Unfortunately the fact that there are vastly more harmless queries than harmful ones means that any automatic classifier – determining whether an individual query is harmful or harmless – has to be implausibly accurate. Even if the classifier only makes mistakes 1% of the time, the harmless records that are misclassified as harmful will still be far more numerous than the genuinely bad ones. We need some other techniques to improve the ratio before passing the result to a human analyst.

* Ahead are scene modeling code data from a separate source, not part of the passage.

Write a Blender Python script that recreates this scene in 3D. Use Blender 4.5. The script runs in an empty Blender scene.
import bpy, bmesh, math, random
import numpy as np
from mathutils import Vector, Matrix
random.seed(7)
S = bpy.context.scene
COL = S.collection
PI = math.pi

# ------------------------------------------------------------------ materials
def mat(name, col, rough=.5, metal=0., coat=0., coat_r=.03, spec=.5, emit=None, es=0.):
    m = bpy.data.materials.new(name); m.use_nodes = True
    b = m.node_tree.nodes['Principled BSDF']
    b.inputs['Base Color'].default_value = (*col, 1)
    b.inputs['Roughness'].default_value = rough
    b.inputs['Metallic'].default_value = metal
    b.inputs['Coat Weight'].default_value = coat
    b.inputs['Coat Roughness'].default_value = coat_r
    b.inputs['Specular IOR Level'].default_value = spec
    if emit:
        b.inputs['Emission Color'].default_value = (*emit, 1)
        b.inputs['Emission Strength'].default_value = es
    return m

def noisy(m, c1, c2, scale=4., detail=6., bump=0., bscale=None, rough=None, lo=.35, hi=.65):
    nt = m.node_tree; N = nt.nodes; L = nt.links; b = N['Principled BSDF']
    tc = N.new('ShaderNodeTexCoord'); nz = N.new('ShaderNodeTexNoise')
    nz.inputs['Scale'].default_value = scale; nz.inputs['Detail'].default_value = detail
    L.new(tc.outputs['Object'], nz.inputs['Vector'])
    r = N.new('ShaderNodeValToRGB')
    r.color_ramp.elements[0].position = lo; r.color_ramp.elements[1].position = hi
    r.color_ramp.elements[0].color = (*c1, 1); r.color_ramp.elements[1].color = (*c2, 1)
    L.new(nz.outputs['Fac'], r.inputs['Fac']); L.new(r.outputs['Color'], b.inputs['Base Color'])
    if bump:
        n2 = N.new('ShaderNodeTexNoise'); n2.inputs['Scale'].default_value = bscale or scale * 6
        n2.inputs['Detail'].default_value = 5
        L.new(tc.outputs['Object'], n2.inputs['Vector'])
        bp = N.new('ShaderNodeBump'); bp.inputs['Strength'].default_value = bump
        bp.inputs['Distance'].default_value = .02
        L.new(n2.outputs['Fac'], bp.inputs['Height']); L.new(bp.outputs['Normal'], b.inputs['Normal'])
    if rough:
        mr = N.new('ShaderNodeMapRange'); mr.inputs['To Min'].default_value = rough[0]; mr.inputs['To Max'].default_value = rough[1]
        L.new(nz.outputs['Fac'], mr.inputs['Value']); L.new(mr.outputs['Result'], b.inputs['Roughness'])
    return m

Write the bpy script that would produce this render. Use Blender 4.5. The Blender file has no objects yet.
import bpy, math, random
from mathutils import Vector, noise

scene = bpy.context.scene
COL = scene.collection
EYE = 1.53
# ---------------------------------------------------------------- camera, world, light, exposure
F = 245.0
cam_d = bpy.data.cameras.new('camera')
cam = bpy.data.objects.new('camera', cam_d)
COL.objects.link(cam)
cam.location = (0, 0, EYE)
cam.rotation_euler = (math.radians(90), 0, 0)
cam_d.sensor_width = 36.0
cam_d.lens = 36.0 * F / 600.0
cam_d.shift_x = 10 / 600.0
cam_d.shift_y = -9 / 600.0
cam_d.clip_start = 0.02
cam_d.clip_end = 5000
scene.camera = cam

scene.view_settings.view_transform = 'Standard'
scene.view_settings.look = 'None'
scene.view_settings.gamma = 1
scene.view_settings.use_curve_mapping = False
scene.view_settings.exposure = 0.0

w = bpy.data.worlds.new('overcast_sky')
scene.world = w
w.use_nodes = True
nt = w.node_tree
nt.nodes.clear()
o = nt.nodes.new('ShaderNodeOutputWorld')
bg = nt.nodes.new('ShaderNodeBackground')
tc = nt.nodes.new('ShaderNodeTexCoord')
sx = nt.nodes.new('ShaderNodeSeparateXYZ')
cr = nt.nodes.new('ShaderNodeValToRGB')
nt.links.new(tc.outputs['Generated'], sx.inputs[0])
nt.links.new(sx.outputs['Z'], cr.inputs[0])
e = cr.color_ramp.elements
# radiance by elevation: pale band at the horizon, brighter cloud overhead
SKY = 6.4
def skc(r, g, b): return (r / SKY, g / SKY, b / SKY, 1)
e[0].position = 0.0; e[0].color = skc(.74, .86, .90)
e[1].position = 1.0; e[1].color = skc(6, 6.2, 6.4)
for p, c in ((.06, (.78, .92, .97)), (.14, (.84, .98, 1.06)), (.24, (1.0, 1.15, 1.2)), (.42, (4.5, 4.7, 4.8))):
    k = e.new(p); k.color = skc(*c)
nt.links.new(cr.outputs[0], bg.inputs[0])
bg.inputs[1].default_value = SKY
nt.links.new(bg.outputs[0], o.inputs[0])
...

Some of the ways of doing this are pretty obvious, others are still research topics. On an internal network there will be a lot of internal queries for internal domains: if one of those has gone bad then the organisation has big problems that it should be detecting it in other ways, so it's probably OK to discard them from the DNS log analysis (effectively 'white-listing' those domains). Equally, if an internal machine requests the IP address of a known botnet command and control server, that should almost certainly be on a blacklist and raise an alarm. However alerting on malformed DNS packets isn’t a good idea: it turns out that many legitimate uses generate packets that don’t conform to the standard. A lot of DNS traffic is generated by processes such as auto-configuration and auto-discovery: that can probably be dropped as non-malicious. The volume of data may now be low enough for statistical or machine learning techniques to be effective – identifying the domain names used by botnet Domain Generation Algorithms (DGAs) has been the topic of many research papers. Only generating alerts to humans when a computer has made tens of suspicious queries rather than on each individual one may bring the number down towards manageable levels. Visualisations such as graphs of DNS queries and clusters of requests suggest there are more patterns in there: the challenge is to work out which of those are significant and how to bring algorithms up to the performance of the human eye in detecting them.

Policy and privacy issues were also highlighted in the talk. DNS queries, much more so than DNS responses, can reveal sensitive information about individuals' browsing habits, so there need to be clear policies both for organisations and individual researchers and analysts on when to stop (or seek additional approval) before an investigation becomes a threat to privacy. Keeping DNS analysis separate from the DHCP logs that identify individuals as the source of queries is a good step, but policies are still needed to protect against accidental identification or inappropriate use of the data. DNS logs are an important source of information about insecure systems but (as I'll be presenting later in the conference) we need to be sure those benefits aren’t achieved at the cost of our users' privacy.